Hal ketiga yang sedang kami alami adalah mahalnya biaya yang harus dikeluarkan untuk pulang kampung. Rata-rata kebanyakan dari teman-teman saya adalah perantau yang baru pertama kali merasakan hidup sendiri jauh dari orang tua sehingga sering merasakan yang dinamakan 'sindrom kangen rumah' atau bahasa kerennya homesick. Saya pun sempat mengalaminya, dan saya bersyukur karena saya masih berasal dari Kalimantan saya masih bisa pulang ke kampung halaman. Ada dua alternatif yang sebenarnya bisa saya gunakan, yang pertama adalah menggunakan pesawat terbang. Tapi saya mempertimbangkan hal itu karena seperti yang kita ketahui bahwa harga tiket pesawat itu tidaklah murah, sedangkan saya juga memiliki keperluan yang kiranya lebih memerlukan biaya. Kalau tidak salah, biaya tiket pesawat dari Balikpapan menuju Banjarmasin sekitar +/- 400 ribu rupiah. Pilihan kedua adalah menggunakan jalur darat yaitu bis antar provinsi. Meskipun biaya yang dikeluarkan bisa lebih sedikit, tentunya ada yang harus kita korbankan yaitu waktu dan tenaga. Kenapa? Karena jarak tempuh yang jauh dan waktu yang diperlukan sekitar +/- 12-14 jam sehingga diperlukan tenaga yang cukup untuk menempuh perjalanan.
Beda hal nya dengan teman-teman saya yang berasal dari Pulau Jawa. Tidak ada pilihan lain selain menggunakan pesawat untuk pulang kampung. Tentunya biaya yang dikeluarkan jauh lebih besar. Bahkan mereka pun harus berjuang mencoba mencari tarif promo agar sedikit mengurangi biaya, itu pun kalau mereka beruntung. Biasanya tarif normal pesawat terbang ke Pulau Jawa berkisar sekitar +/- 650-800 ribu rupiah.

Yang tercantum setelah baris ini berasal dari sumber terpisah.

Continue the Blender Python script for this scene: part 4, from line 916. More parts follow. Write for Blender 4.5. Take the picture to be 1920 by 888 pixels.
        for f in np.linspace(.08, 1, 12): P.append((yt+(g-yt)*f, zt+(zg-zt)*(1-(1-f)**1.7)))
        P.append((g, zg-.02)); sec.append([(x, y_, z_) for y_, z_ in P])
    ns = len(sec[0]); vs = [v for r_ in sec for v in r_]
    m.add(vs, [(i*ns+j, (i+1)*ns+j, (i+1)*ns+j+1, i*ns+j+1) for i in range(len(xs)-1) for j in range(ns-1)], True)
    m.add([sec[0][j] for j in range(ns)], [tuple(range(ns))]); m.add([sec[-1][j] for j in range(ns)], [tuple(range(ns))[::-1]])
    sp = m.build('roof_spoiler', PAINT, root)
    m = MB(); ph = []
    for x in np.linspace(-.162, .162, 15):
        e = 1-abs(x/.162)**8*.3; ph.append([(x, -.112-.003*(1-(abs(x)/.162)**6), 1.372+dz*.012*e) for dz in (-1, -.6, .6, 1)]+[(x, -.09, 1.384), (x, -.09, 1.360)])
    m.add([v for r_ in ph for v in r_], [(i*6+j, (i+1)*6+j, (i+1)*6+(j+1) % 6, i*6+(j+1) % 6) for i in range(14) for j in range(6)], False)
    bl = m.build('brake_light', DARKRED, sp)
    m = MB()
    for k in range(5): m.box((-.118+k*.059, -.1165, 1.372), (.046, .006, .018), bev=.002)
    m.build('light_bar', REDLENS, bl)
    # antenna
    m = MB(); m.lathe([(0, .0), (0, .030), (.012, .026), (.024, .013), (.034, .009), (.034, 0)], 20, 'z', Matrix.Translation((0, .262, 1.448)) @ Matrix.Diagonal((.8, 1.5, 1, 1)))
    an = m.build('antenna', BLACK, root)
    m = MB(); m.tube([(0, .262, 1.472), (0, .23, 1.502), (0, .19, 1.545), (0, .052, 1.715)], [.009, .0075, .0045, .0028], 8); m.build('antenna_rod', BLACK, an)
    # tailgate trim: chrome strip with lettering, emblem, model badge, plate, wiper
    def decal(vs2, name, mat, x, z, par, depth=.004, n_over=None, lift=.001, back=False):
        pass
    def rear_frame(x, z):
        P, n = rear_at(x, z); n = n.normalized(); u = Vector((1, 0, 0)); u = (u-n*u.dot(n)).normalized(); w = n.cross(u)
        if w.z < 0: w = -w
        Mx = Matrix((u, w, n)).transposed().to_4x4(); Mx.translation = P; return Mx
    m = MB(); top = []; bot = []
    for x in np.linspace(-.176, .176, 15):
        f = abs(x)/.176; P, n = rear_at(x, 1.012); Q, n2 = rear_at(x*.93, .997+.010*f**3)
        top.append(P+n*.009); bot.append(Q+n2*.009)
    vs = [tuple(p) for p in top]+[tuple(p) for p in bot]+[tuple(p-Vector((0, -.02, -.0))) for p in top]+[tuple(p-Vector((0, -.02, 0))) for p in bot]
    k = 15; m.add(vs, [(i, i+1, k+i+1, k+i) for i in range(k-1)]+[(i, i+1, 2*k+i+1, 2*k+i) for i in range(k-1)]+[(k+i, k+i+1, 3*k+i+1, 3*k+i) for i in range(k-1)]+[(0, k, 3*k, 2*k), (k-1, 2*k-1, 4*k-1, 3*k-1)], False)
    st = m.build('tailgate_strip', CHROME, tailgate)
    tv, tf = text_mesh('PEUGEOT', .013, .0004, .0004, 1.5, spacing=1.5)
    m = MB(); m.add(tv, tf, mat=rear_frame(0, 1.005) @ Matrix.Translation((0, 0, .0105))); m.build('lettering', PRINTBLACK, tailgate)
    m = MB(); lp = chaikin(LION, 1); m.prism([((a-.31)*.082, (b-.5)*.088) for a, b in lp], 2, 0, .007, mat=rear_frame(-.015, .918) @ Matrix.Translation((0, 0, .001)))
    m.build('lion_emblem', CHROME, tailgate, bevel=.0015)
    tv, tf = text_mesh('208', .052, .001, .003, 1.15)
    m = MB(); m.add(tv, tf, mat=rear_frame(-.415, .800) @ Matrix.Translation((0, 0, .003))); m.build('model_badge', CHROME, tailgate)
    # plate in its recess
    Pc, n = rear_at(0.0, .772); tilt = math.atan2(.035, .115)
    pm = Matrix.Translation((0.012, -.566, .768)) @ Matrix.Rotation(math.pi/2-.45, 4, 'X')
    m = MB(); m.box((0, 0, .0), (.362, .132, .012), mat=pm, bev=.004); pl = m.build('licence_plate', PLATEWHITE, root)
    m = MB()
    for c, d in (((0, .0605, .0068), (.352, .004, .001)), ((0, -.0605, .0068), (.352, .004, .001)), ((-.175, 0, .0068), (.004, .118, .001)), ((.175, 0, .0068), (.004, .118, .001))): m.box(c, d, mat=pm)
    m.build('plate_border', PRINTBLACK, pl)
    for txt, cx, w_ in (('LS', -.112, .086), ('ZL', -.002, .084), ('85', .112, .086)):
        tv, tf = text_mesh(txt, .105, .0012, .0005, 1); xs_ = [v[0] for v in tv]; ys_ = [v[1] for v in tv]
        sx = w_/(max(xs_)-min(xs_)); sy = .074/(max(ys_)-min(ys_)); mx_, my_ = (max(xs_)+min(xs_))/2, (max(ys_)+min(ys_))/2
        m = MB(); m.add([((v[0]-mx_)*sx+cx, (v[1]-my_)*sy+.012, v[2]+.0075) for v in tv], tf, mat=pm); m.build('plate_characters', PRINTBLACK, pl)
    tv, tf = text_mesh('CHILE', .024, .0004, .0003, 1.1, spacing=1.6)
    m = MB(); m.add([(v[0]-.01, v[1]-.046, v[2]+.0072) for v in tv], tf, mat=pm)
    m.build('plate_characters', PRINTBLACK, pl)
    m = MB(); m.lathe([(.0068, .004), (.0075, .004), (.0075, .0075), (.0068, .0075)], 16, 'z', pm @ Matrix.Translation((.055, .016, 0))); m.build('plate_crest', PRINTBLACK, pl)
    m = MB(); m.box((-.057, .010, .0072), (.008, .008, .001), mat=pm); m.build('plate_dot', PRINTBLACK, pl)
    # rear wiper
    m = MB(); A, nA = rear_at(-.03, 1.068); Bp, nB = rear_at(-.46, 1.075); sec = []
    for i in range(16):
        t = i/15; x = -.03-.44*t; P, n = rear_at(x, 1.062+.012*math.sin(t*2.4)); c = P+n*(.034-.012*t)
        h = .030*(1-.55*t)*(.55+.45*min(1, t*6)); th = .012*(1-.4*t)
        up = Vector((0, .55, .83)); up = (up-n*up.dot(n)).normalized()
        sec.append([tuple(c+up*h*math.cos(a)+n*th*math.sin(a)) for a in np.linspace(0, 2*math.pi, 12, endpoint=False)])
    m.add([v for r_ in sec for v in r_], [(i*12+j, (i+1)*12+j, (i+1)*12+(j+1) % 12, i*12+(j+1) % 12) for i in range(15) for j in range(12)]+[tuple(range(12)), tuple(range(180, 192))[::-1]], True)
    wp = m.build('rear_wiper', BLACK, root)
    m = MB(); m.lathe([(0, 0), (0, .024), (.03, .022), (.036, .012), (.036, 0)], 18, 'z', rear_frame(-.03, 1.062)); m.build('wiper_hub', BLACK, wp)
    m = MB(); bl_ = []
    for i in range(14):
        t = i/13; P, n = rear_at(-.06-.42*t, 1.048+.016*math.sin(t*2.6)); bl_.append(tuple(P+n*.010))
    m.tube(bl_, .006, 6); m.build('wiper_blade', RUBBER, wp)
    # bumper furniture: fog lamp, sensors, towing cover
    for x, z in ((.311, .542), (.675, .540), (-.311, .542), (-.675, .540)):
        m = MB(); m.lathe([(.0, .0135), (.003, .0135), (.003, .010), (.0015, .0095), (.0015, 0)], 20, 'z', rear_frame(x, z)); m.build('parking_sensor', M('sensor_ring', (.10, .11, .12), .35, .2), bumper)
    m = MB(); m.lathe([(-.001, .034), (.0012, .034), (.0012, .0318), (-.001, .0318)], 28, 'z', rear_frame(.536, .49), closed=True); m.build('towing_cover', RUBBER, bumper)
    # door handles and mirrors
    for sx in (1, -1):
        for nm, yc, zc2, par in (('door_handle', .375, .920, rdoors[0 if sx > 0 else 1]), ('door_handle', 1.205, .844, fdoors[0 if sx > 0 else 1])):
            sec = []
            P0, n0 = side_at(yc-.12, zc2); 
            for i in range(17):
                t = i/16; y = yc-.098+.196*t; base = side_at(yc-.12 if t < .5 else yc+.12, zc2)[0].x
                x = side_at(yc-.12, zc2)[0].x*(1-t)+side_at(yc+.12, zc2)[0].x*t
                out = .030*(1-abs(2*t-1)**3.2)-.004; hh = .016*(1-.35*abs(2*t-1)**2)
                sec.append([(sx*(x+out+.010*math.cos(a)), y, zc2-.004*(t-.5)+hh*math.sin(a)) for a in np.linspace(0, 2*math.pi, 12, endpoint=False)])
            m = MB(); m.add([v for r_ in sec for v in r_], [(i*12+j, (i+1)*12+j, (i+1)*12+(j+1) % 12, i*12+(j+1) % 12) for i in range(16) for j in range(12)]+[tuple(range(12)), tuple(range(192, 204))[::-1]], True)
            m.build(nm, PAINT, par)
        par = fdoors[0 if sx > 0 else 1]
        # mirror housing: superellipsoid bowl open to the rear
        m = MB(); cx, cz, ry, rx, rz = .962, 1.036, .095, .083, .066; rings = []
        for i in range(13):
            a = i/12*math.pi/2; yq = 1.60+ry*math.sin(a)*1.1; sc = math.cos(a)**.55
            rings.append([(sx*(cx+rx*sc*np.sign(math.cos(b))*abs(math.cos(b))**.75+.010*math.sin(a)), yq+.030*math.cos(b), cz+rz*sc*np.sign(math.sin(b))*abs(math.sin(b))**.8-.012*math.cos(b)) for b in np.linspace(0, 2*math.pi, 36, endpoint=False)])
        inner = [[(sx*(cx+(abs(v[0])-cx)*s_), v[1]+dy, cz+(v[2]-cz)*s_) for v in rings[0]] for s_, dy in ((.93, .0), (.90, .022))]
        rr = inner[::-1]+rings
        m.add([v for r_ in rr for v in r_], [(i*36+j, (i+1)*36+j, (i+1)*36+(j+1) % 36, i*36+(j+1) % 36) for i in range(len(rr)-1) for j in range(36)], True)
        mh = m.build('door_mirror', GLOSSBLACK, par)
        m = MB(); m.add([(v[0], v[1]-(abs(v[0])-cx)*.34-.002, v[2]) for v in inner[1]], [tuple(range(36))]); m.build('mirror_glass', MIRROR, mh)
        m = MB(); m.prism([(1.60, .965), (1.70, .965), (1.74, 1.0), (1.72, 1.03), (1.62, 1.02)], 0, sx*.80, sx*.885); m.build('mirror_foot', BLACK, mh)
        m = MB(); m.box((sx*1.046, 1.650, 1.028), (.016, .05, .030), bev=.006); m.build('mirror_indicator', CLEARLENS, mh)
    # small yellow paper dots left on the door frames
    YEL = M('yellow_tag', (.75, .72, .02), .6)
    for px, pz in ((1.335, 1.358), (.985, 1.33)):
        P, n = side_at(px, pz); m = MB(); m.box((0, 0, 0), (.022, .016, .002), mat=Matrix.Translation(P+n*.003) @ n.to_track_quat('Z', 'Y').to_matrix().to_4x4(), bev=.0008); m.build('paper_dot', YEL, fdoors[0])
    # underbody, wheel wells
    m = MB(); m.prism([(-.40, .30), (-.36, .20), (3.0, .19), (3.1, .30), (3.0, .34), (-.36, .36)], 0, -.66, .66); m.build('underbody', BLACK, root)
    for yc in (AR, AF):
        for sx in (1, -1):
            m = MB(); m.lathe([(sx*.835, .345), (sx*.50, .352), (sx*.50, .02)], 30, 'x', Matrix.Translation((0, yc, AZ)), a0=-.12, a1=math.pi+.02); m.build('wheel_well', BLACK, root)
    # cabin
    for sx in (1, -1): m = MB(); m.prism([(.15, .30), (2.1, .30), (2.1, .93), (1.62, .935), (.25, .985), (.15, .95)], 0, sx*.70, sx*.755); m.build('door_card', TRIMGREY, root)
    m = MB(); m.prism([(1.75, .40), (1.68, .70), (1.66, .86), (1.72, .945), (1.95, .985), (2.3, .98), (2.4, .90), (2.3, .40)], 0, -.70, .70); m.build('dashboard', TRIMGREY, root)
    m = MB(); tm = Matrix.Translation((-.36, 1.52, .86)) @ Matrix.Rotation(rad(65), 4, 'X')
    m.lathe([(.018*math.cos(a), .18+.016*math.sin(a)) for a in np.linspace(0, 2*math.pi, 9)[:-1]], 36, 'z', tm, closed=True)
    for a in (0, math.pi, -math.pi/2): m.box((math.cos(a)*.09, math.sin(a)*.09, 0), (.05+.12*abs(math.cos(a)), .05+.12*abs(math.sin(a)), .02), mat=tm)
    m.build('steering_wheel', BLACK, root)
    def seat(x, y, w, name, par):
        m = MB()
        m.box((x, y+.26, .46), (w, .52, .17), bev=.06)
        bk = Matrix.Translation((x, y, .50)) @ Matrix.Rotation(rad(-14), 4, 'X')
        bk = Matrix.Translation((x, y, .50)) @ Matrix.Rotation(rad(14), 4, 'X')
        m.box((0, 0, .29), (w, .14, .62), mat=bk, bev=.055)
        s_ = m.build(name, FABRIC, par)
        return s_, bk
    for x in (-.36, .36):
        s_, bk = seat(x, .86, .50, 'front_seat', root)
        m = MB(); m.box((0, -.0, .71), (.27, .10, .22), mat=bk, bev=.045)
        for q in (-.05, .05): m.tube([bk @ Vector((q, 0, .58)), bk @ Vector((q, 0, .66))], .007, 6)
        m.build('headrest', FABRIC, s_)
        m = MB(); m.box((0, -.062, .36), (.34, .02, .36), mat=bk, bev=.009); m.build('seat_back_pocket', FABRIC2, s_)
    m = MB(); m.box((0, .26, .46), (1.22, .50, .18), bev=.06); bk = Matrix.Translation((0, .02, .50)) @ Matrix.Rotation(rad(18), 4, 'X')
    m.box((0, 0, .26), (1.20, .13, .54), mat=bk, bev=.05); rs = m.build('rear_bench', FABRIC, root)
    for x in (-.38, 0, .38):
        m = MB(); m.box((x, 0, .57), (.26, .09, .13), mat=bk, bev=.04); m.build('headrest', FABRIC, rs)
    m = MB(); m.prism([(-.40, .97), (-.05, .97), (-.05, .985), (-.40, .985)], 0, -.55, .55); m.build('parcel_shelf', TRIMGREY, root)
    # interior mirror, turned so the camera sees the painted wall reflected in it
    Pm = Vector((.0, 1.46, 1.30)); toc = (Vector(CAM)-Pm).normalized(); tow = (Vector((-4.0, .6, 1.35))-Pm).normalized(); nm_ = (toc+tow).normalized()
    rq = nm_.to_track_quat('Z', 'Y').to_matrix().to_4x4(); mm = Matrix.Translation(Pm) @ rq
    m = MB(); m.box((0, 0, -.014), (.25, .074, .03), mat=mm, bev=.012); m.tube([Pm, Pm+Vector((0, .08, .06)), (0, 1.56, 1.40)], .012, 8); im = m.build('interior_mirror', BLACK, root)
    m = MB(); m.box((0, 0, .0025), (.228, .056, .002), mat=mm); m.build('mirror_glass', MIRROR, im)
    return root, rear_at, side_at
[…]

Atas sebab itulah ada beberapa orang yang memutuskan untuk menunda pulang ke kampung halaman hingga menyelesaikan pendidikan disini. Ada yang berpendapat bahwa nikmati saja waktu satu tahun disini, ada juga yang beralasan karena mahalnya biaya yang dikeluarkan sehingga lebih baik tidak pulang agar bisa lebih menghemat pengeluaran. Tentu tidak semua dari kami adalah orang yang mampu untuk mengeluarkan biaya untuk pulang. Tapi ada juga yang rela mengeluarkan biaya demi melepas rindu bersama keluarga.
Tentunya dari permasalahan yang ada, apalagi dari masalah yang ketiga kami sering berceloteh seperti, "Kalo udah di Balikpapan, mau balik kapan?" dan jawabannya adalah tergantung dari kalian masing-masing.